■ What is asked:
The line holding "(.08, .10, .04), .35, .4, .3)" is the last one to output; start at the first line of the data, keep every line in between exactly, and leave out pictures.

■ Data segment:
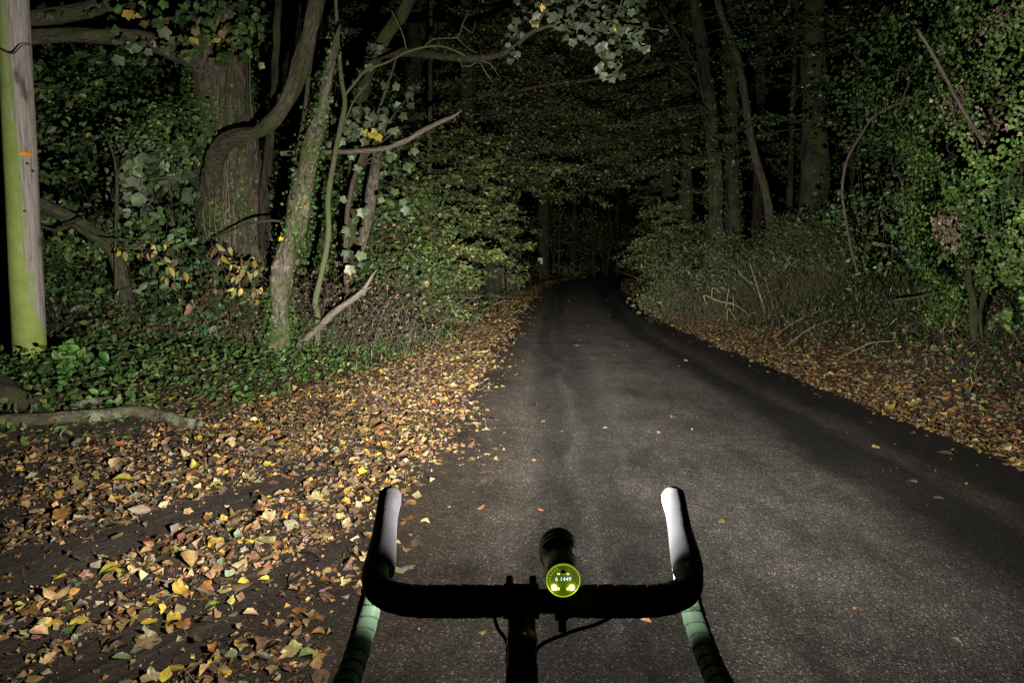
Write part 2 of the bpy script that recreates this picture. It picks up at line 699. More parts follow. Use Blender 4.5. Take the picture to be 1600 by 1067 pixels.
M_LEAF = leaf_mat("living_leaf", .45, .4, .22, .25, 30)
M_IVY = leaf_mat("ivy_leaf", .52, .28, .14, .3, 30)
M_DEAD = leaf_mat("dead_leaf", .65, .25, .12, .45, 55)
M_FALLEN = leaf_mat("fallen_leaf_surface", .65, .25, .1, .5, 5)
M_TWIG = bark_mat("twig_bark", (.06, .045, .032), (.16, .125, .09), 60)
M_BARK_BIG = bark_mat("ridged_bark", (.035, .028, .022), (.185, .145, .12), 18, (.05, .065, .02), .2, 1.0, .22)
M_BARK_PALE = bark_mat("pale_flaking_bark", (.07, .056, .042), (.34, .29, .23), 34, (.06, .075, .02), .2, .9, .3)
M_BARK_GREEN = bark_mat("smooth_green_bark", (.045, .040, .026), (.155, .138, .095), 26, (.05, .058, .024), .2, .7, .3)
M_MOSSY = bark_mat("mossy_dark_bark", (.025, .024, .014), (.075, .070, .045), 22, (.05, .065, .018), .45, .8, .25)
M_SAPLING = bark_mat("sapling_bark", (.075, .072, .042), (.17, .16, .10), 40, (.08, .10, .04), .35, .4, .3)
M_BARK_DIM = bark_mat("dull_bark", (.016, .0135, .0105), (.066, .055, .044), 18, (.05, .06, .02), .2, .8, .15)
M_BARE = bark_mat("bare_wood", (.10, .082, .062), (.29, .255, .20), 70, None, 0, .5, .08)
M_REDSTEM = bark_mat("brown_stem", (.065, .050, .038), (.18, .142, .112), 50)
M_OLIVESTEM = bark_mat("olive_stem", (.06, .06, .03), (.15, .145, .085), 60)
M_STRAW = bark_mat("dry_straw", (.28, .24, .16), (.55, .48, .34), 60)
M_LOG = bark_mat("lichen_log", (.040, .036, .022), (.12, .108, .066), 22, (.22, .23, .16), .14, .5, .5)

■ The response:
Write part 2 of the bpy script that recreates this picture. It picks up at line 699. More parts follow. Use Blender 4.5. Take the picture to be 1600 by 1067 pixels.
M_LEAF = leaf_mat("living_leaf", .45, .4, .22, .25, 30)
M_IVY = leaf_mat("ivy_leaf", .52, .28, .14, .3, 30)
M_DEAD = leaf_mat("dead_leaf", .65, .25, .12, .45, 55)
M_FALLEN = leaf_mat("fallen_leaf_surface", .65, .25, .1, .5, 5)
M_TWIG = bark_mat("twig_bark", (.06, .045, .032), (.16, .125, .09), 60)
M_BARK_BIG = bark_mat("ridged_bark", (.035, .028, .022), (.185, .145, .12), 18, (.05, .065, .02), .2, 1.0, .22)
M_BARK_PALE = bark_mat("pale_flaking_bark", (.07, .056, .042), (.34, .29, .23), 34, (.06, .075, .02), .2, .9, .3)
M_BARK_GREEN = bark_mat("smooth_green_bark", (.045, .040, .026), (.155, .138, .095), 26, (.05, .058, .024), .2, .7, .3)
M_MOSSY = bark_mat("mossy_dark_bark", (.025, .024, .014), (.075, .070, .045), 22, (.05, .065, .018), .45, .8, .25)
M_SAPLING = bark_mat("sapling_bark", (.075, .072, .042), (.17, .16, .10), 40, (.08, .10, .04), .35, .4, .3)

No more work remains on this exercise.